Арифметика - это очень неразговорчивая наука. Она кратка, немногословна и длиннейшие периоды человеческой жизни укладывает в несколько скупых цифр. Язык арифметики сух, сжат, он не сообщает подробностей. О себе и о своей обиде комсомолец Р. написал длинное письмо, в котором обстоятельно рассказал - кто был его отец, кто такой он сам и какие у него запросы. Дедушка Филат сказал о себе коротко - 55 лет работы без одного прогула. Вот и все. И мы не знаем, есть ли запросы у Филата и кем был его отец.
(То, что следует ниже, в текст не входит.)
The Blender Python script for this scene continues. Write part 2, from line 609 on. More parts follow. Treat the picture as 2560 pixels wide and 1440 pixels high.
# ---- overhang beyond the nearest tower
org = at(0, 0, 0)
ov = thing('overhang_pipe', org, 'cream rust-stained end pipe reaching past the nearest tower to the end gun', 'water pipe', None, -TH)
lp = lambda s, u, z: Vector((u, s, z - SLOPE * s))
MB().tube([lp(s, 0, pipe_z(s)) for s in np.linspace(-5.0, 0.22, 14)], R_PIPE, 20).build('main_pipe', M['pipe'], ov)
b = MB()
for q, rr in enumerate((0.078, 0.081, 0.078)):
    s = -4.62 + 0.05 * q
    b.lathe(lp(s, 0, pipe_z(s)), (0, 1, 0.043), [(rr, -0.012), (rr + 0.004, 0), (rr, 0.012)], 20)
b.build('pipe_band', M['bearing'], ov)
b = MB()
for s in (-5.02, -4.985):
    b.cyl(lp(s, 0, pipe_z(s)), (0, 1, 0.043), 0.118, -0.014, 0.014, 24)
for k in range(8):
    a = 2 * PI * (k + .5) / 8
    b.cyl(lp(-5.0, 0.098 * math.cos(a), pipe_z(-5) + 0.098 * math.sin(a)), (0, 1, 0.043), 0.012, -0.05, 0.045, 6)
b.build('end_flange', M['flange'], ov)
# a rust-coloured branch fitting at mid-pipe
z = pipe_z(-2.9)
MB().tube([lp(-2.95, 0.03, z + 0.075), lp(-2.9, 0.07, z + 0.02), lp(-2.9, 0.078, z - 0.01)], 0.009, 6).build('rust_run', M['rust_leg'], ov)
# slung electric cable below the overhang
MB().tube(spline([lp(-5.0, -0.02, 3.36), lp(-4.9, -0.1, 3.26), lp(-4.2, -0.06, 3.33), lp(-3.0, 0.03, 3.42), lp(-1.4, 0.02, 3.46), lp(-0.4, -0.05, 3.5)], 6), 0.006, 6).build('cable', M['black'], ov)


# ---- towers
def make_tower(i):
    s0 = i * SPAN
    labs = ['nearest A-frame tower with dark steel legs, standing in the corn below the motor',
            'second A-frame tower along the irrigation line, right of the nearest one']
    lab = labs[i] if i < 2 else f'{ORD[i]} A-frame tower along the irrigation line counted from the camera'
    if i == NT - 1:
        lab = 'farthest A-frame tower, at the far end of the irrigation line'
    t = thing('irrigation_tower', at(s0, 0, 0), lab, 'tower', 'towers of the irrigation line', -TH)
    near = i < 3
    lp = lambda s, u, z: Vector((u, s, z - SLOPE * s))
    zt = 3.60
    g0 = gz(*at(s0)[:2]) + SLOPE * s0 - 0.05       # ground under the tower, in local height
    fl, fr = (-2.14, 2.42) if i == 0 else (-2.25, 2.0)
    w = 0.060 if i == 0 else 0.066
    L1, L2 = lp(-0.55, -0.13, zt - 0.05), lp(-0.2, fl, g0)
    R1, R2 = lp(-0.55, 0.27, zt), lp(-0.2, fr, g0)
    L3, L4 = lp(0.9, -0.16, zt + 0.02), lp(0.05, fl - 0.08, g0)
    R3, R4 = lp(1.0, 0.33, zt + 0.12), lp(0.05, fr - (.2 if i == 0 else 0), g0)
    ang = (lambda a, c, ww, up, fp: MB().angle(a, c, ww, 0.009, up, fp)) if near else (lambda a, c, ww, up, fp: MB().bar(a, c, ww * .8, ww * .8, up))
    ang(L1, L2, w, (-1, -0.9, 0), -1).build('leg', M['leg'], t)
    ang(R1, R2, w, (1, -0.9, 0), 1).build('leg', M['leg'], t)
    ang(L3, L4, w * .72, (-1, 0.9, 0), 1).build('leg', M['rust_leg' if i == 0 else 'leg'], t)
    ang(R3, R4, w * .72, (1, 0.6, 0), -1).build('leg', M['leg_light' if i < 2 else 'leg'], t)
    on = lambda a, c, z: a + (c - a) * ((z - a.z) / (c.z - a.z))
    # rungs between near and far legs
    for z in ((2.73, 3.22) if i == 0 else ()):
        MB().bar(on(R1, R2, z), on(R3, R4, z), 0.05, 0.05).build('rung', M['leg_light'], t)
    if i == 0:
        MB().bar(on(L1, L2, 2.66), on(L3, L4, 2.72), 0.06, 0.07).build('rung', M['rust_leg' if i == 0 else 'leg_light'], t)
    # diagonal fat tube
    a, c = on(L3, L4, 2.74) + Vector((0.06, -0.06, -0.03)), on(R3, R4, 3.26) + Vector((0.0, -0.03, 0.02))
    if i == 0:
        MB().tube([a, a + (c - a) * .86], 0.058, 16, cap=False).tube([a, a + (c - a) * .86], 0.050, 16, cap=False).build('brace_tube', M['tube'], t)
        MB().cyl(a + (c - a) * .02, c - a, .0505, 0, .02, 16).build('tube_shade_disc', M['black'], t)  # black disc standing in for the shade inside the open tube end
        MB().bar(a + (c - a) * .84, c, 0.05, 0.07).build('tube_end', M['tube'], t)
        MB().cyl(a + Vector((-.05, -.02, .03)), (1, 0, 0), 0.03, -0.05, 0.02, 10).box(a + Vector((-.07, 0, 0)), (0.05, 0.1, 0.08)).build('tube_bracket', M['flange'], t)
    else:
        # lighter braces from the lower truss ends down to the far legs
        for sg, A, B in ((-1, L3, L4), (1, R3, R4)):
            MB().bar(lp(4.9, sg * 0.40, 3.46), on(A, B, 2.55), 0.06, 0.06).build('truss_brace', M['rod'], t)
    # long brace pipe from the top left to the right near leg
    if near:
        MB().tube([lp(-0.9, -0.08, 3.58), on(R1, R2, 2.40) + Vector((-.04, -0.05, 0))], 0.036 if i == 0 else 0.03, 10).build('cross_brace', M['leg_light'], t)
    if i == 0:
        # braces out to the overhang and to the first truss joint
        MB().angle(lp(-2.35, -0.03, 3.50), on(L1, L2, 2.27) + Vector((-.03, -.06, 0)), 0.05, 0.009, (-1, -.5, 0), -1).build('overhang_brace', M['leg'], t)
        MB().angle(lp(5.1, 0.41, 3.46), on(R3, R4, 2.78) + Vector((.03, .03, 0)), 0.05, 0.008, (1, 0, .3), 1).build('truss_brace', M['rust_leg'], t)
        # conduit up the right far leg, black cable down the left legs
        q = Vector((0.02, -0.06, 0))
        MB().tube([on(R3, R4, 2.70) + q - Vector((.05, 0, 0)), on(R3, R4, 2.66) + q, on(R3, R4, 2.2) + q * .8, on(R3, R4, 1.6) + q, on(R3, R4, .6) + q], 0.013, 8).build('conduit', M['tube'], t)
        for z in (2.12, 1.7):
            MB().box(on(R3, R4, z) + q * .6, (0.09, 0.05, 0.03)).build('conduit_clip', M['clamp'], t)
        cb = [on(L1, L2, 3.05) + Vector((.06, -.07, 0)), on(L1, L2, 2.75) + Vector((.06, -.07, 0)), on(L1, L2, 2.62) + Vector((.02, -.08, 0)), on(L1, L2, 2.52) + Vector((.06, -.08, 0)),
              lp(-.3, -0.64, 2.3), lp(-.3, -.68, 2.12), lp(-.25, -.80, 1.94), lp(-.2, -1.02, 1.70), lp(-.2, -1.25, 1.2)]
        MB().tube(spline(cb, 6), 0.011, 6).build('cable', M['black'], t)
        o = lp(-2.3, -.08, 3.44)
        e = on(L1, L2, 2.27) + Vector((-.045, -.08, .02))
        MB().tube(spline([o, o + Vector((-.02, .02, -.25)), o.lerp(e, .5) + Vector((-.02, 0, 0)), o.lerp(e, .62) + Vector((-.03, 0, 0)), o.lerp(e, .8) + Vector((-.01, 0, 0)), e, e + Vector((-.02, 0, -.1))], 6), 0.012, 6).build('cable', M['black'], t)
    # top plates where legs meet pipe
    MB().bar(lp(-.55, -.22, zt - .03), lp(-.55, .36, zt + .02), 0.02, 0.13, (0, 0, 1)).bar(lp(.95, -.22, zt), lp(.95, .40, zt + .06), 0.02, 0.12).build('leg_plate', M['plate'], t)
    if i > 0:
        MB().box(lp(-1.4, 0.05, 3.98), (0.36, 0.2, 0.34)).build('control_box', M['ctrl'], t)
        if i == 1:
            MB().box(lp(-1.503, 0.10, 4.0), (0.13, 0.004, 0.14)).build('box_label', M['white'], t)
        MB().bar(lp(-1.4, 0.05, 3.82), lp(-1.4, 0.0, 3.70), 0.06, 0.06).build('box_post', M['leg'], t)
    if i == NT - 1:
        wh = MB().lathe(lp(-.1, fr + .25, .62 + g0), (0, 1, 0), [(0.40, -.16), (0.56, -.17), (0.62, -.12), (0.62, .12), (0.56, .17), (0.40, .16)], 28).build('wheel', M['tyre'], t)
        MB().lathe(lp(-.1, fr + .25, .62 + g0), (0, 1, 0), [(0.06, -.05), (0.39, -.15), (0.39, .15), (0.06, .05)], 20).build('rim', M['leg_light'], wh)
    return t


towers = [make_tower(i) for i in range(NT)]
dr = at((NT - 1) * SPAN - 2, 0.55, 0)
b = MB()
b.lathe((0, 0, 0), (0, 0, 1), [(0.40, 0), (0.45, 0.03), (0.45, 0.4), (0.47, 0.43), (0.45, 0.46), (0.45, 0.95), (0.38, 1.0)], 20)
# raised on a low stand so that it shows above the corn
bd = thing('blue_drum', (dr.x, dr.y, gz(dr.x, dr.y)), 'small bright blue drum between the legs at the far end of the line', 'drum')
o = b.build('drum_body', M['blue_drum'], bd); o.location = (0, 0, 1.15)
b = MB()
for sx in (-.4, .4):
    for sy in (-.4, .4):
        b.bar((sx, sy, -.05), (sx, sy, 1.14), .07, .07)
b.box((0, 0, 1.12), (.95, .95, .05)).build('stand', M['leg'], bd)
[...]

Послушай-ка, дед Филат! Что ты думаешь о социализме? Имеешь ли ты запросы? Комсомолец Р. очень строг на этот счет. "Другой, - говорит требовательный Р., - хотя и работает без прогулов, зато живет как чурка, без понимания общественной жизни, с мещанскими понятиями". Как у тебя, дед Филат, на этот счет? Не замечен ли ты, случаем, в мещанских понятиях? Кто из вас двоих больше нужен на социалистическом предприятии - ты или прогульщик с запросами и политическим кругозором?